The practical compliance challenge will be transitional, not substantive. Internal policy documents, system validation rules, and audit checklists at REs are likely to reference the old circular numbers directly. Once this Master Direction is finalised, compliance and legal teams will need to re-map every internal reference — including in concurrent audit templates for WI and short sale transactions — to the new consolidated clause numbers, even if the actual position limits and reporting timelines stay the same.
One area worth close reading once the final version lands is the short sale "notional" treatment for SCBs and the carve-out allowing delivery from a bank's own portfolio "in exceptional situations of market stress." The draft provides no further definition of what constitutes such stress. Any RE invoking this carve-out should maintain contemporaneous board or ALCO-level documentation establishing that stress conditions existed at the time — given the concurrent audit requirement on all short sale transactions, undocumented invocations are a significant audit exposure.
Looking ahead, this kind of consolidation exercise is consistent with RBI's broader push toward simplified, single-reference regulatory frameworks across its various functions. Market participants should also watch for parallel consolidation in adjacent areas — such as NDS-OM access criteria and ETP authorisation — since this draft cross-references both extensively and any future updates there will have a direct bearing on how this Master Direction operates in practice.

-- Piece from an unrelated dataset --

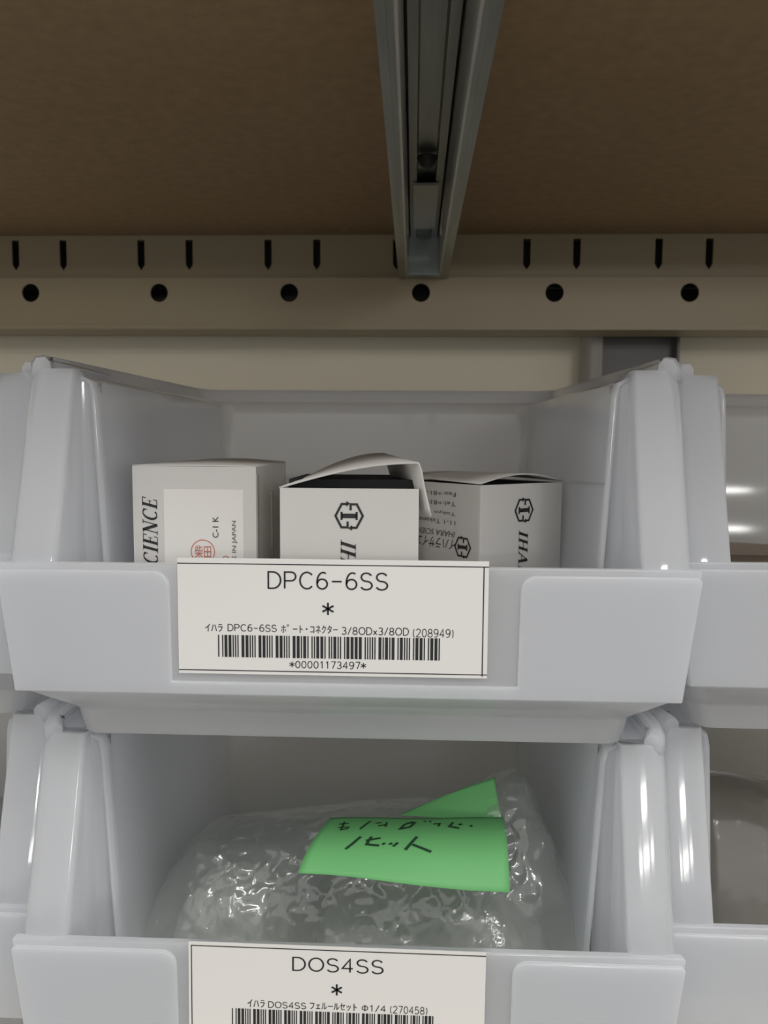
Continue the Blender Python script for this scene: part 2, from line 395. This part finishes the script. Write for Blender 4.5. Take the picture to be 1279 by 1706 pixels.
    po = po + [(-51.0, 22.6)]
    left = po; right = [(-x, z) for x, z in reversed(po)]
    pad = left + right + [(98.6, 18.7), (-98.6, 18.7)]
    pad = [(x*MM, z*MM) for x, z in pad]
    mesh_obj('front_panel', *joined(prism(pad, 0, .0016), plate), M_pp, t, bev=.0007, smooth=45)
    # base: bevelled underside and stacking foot
    def loop(z, w_f, w_b, yf, yb, r, n=5):
        L = []
        for (cx_, cy_, a0) in ((-w_f+r, yf+r, math.pi), (w_f-r, yf+r, 1.5*math.pi), (w_b-r, yb-r, 0), (-w_b+r, yb-r, .5*math.pi)):
            for i in range(n+1):
                a = a0 + math.pi/2*i/n; L.append(((cx_ + r*math.cos(a))*MM, (cy_ + r*math.sin(a))*MM, z*MM))
        return L
    lp = [loop(*q) for q in ((19.2, 97.2, 90, .8, 186, 4), (18.2, 97, 90, 1.6, 186, 4), (7.8, 91.6, 86, 18.2, 184, 6), (6.8, 90.8, 85.6, 19.4, 183.6, 6), (6.0, 90.3, 85.4, 20.0, 183.4, 6), (-1.2, 88.6, 84.6, 20.6, 182.8, 6), (-2.0, 88, 84, 21.2, 182.2, 6))]
    n2 = len(lp[0]); V = [p for q in lp for p in q]; F = []
    for a in range(len(lp)-1):
        for i in range(n2): F.append((a*n2+i, a*n2+(i+1) % n2, (a+1)*n2+(i+1) % n2, (a+1)*n2+i))
    F.append(tuple((len(lp)-1)*n2 + i for i in range(n2)))
    mesh_obj('base_foot', V, F, M_pp, t, smooth=40, solid=.0015, offset=-1)
    return t
def copy_tree(o, parent=None):
    c = o.copy(); C.objects.link(c)
    if parent: c.parent = parent
    for ch in list(o.children): copy_tree(ch, c)
    return c

ZU = EYE - .0935; ZL = ZU - .118
bin0 = make_bin('translucent white parts bin of the upper row, holding three small white cartons')
bin0.location = (-.020, .220, ZU)
others = [('translucent white parts bin of the lower row, holding a clear bag and green notes', (-.0199, .220, ZL)),
          ('translucent white parts bin cut off at the right edge, level with the cartons', (.1850, .236, ZU)),
          ('translucent white parts bin cut off at the right edge, holding a smoky grey bag', (.1850, .236, ZL)),
          ('translucent white parts bin at the left edge, only a sliver beside the cartons', (-.2260, .236, ZU)),
          ('translucent white parts bin at the left edge, only a sliver beside the clear bag', (-.2260, .236, ZL))]
bins = [bin0]
for lb, loc in others:
    b = copy_tree(bin0); b['label'] = lb; b.location = loc; bins.append(b)

# ------------------------------------------------------------------ cards on the two middle bins
def make_card(parent, W, H, ox, oz, tilt, items, name='label_card'):
    """card in the recess of a front panel; items are drawn in card mm, origin top left, y down"""
    y = .0007
    a = math.radians(tilt)
    r = Vector((math.cos(a), 0, math.sin(a))); u = Vector((-math.sin(a), 0, math.cos(a)))
    o = Vector((ox*MM, y, oz*MM))
    P = lambda x, yy: o + r*(x*MM) - u*(yy*MM)
    v = [P(0, H), P(W, H), P(W, 0), P(0, 0)]; v2 = [p + Vector((0, .0003, 0)) for p in v]
    card = mesh_obj(name, v + v2, [(0,1,2,3),(7,6,5,4),(0,4,5,1),(1,5,6,2),(2,6,7,3),(3,7,4,0)], M_card, parent)
    for nm, geo in items:
        g = ([(x*MM, -yy*MM) for x, yy in geo[0]], geo[1])
        print_on(nm, g, (o, r, u), M_ink, card, .00012)
    return card
def T(body, x0, x1, y0, y1, s, bold=0.0, shear=0.0):       # text into a box, y down, scaled by s mm per unit
    v, f = fit(text_geo(body, shear, bold), x0*s, x1*s, -y1*s, -y0*s)
    return [(x, -y) for x, y in v], f
def Q(x0, x1, y0, y1, s): return quad(x0*s, x1*s, y0*s, y1*s)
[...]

Source: Draft Master Direction — Reserve Bank of India (Secondary Market Transactions in Government Securities) Directions, 2026, released by the Financial Markets Regulation Department, Reserve Bank of India, dated June 25, 2026, vide Press Release 2026-2027/541, signed by Brij Raj, Chief General Manager.
This article is for informational and educational purposes only and does not constitute legal or regulatory advice. Verify with primary regulatory sources before acting.